Grown up: Nissan's designers intentionally kept to the original X-Trail formula while making it bigger and more refined.

Nissan's evolutionary second-generation SUV coming here late this year

8 Mar 2007

NISSAN caught everyone by surprise at the Geneva Motor Show opening on Tuesday night when it revealed a new X-Trail that looks similar to the old model but which is actually all-new and notably bigger.

The second-generation X-Trail is built on the Renault Megane platform, which it shares with the recently previewed Nissan Dualis, a cross between a compact SUV and small hatchback that will be sold here from late this year alongside the X-Trail.

For overseas markets, the new X-Trail offers a new turbo-diesel engine option sourced from parent company Renault (replacing the previous Nissan 2.2-litre non-turbo).

The new 2.0-litre common-rail turbo-diesel produces 110kW of power at 4000rpm and 320Nm of torque at 2000rpm – or, fitted with an intercooler, 127kW at 3750 and 360Nm at 2000rpm.

However, Australian buyers will have to make do with a slightly revised version of the current 2.5-litre petrol engine when X-Trail makes its local debut at the Sydney motor show in October.

It will go on sale here in December or January.

A Nissan Australia spokesman said that the company would look at a business case for a diesel X-Trail some time next year.

Figures released at Geneva suggest that the revised petrol engine will produce an extra 1kW of power offer while torque is 3Nm higher at 233Nm, but produced 400rpm higher at 4400rpm.

Local specifications will not be revealed until the Sydney launch, but the Geneva specs have the petrol engine linked to a standard six-speed manual gearbox or optional constantly variable transmission (CVT) whereas the Australian model currently comes with a five-speed manual or four-speed auto.

The part-time 4x4 system is a refined version of the existing one, again with a dash-mounted switch between 2WD and auto modes. It includes an uphill start mode, which automatically holds the vehicle on the brakes on a slope of more than 10 per cent until the driver moves away, and an automatic descent model that uses the standard ABS (now with EBD) to hold the vehicle at a steady 7km/h so the driver can concentrate on steering.

Distinguished externally by its extended wheelarches and longer tail, the most notable visable difference over the current model is inside with the departure of the characteristic and somewhat controversial central instrument panel.

12 center imageNissan’s designers have instead opted for a more conventional set of instruments located ahead of the driver, essentially to allow the central dash area to accommodate modern equipment like a satellite navigation screen and dash-top storage box (big enough to hold a tissue box!).

The new X-Trail’s wheelbase is only 5mm longer than the current model, but overall length has grown by 175mm – at a cost for those venturing off-road, with the departure angle deteriorating from 25 degrees to 23 degrees. However, the ride height is slightly better – up 5mm to 200mm – while the approach angle remains at 28 degrees.

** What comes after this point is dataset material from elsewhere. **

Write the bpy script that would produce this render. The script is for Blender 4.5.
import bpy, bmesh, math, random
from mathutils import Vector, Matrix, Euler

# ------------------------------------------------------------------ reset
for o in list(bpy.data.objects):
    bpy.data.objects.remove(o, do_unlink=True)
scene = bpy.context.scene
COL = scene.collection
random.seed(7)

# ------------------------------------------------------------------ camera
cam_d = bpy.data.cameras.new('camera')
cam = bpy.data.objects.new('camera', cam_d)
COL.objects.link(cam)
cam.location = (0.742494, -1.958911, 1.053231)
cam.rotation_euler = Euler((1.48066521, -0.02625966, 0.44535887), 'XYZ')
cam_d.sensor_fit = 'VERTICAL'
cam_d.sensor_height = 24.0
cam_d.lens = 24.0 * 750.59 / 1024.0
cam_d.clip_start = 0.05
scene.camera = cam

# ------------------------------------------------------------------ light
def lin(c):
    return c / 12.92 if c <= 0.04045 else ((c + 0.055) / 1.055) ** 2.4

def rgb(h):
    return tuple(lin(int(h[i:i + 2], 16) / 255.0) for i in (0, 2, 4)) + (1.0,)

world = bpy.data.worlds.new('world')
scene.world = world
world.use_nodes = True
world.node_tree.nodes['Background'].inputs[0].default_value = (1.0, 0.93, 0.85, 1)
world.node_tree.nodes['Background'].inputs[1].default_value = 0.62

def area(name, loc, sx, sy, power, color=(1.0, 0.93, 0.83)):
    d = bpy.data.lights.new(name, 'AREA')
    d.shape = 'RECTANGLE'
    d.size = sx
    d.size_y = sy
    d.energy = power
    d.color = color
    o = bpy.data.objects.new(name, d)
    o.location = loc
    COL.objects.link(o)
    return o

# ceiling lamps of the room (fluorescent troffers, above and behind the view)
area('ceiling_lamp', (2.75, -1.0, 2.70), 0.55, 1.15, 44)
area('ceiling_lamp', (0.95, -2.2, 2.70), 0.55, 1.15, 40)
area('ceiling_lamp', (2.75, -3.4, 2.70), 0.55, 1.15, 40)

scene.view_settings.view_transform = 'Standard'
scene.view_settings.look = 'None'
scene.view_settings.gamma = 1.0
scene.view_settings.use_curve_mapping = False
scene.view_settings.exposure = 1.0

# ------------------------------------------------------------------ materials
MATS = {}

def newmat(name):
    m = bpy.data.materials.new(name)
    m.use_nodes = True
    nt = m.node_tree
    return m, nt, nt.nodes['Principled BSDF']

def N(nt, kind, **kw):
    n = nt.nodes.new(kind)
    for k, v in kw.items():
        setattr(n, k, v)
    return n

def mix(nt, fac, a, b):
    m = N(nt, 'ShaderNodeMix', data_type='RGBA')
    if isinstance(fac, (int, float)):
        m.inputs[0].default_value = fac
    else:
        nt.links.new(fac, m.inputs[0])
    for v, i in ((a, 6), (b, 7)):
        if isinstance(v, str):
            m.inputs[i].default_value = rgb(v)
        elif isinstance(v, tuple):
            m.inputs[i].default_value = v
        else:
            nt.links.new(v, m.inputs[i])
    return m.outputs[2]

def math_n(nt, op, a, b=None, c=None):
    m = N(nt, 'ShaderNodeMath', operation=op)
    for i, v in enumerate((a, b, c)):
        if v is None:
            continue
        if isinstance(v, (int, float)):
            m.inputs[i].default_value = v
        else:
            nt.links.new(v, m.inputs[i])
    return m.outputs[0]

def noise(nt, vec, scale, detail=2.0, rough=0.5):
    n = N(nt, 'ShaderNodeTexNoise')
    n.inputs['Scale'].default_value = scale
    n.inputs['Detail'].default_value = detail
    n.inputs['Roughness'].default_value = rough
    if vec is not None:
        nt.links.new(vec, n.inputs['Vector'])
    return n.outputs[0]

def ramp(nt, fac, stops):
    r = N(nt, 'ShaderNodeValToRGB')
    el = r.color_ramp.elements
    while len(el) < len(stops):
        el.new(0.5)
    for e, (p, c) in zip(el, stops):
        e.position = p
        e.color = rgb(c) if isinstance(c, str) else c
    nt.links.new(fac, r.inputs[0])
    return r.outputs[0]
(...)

Most of the extra overall length is in the rear, with a resultant massive increase in luggage capacity from 410 litres to 603 litres (or 479 litres if you don’t include the new sliding drawer under the floor for storing valuables out of sight).

This new sliding drawer includes removable partitions and was made possible by re-routing of the exhaust silencer from an east-west position under the floor to a north-south location behind alongside the rear wheel well.

Width has been increased by 20mm for extra shoulder space for the occupants while the height has increased by 10mm. Fuel tank capacity has also increased, by a handy 7 litres to 67 litres, providing longer fuel range.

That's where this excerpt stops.